Ryan to Leave SOTU Guest Seat Vacant

Ryan to Leave SOTU Guest Seat Vacant for Adi

WASHINGTON – U.S. Rep. Tim Ryan, D-13 Ohio, announced a short while ago he would leave his guest seat for tonight’s State of the Union Address by President Donald Trump vacant “in honor of Amer Othman and all others wrongfully targeted for deportation” by U.S. Immigration and Customs Enforcement.

Othman – also known as Al Adi – was deported last night after being in ICE’s custody since he was arrested Jan. 16. Ice reported around 1 p.m. today that Adi “was removed to Jordan without incident.”

Adi, who left a wife and four daughters in the United States, owns Downtown Circle Convenience & Deli. He called his family from Chicago last night around 8 p.m., less than two hours before his flight was scheduled to take off.

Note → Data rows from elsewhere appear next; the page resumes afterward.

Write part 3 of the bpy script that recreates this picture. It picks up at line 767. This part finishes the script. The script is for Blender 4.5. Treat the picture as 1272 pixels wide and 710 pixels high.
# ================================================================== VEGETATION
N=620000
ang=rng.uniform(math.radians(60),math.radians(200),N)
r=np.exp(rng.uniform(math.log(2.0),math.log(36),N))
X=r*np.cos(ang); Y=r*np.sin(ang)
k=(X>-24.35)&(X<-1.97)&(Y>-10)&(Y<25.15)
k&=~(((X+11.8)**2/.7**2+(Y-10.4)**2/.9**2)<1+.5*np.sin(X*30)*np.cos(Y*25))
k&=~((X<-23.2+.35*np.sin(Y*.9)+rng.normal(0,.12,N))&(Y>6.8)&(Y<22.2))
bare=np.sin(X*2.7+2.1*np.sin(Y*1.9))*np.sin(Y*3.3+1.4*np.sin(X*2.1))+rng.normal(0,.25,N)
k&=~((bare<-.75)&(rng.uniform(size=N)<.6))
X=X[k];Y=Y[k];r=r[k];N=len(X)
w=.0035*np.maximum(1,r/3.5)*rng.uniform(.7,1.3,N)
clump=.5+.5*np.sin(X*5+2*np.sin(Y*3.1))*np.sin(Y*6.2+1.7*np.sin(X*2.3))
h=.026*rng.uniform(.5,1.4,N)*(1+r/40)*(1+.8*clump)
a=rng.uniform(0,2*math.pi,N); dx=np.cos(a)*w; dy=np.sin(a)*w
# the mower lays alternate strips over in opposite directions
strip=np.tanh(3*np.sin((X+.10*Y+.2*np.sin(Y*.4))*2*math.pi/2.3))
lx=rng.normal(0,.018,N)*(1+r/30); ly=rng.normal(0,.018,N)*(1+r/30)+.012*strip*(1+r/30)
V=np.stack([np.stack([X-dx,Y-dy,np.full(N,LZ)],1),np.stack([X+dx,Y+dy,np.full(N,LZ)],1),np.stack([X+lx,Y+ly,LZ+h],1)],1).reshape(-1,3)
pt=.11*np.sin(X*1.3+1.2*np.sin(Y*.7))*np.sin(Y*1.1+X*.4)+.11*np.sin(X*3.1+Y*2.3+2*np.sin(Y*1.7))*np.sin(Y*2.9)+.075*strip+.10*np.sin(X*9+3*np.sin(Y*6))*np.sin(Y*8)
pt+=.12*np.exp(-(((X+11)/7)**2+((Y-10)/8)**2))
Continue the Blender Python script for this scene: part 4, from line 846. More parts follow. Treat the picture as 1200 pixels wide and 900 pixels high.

When Trump walks into the House of Representatives tonight, there will be at least one seat vacant because of the president’s actions, Ryan said. Adi, who he praised as a “pillar of the Youngstown community,” no longer resides in the county he called home for 39 years because the president’s administration “decided to target upstanding individuals – Americans in every sense of the word – instead of violent criminals who actually pose a threat.”

Adi “deserves to be at the State of the Union this evening, representing himself and so many others like him, to show President Trump and congressional Republicans that the United States is his home. Instead his seat remains empty,” he continued.

Ryan, who in 2013 introduced legislation to request Adi’s removal from the deportation list and granting of legal status, worked with the House Judiciary Committee’s Subcommittee on Immigration and Border Security to request a Department of Homeland Security departmental report on Amer’s case. The subcommittee passed that measure Jan. 18, but a week later ICE announced its refusal to acknowledge the subcommittee’s wishes and moved forward with Amer’s removal from the country, according to the release today.

Video and photos on the Facebook page of Lina Adi, one of his four daughters, show Adi being greeted upon his arrival in Jordan by several people, including his mother.

“I pray for whoever sat behind that desk and signed that decision,” Adi said in the video. “I pray for them because I can’t see anybody with that much … hate in their chest and in their hearts.” He added that he speaks for at least 800,000 people in the United States.

“This is what it feels like to go to a country full of love,” Lina Adi wrote in her post. “My dad has landed safely in Amman and I am so thankful he is surrounded by people that love him. I hope our country will learn from this tragic mistake and stop being so hateful and racist.”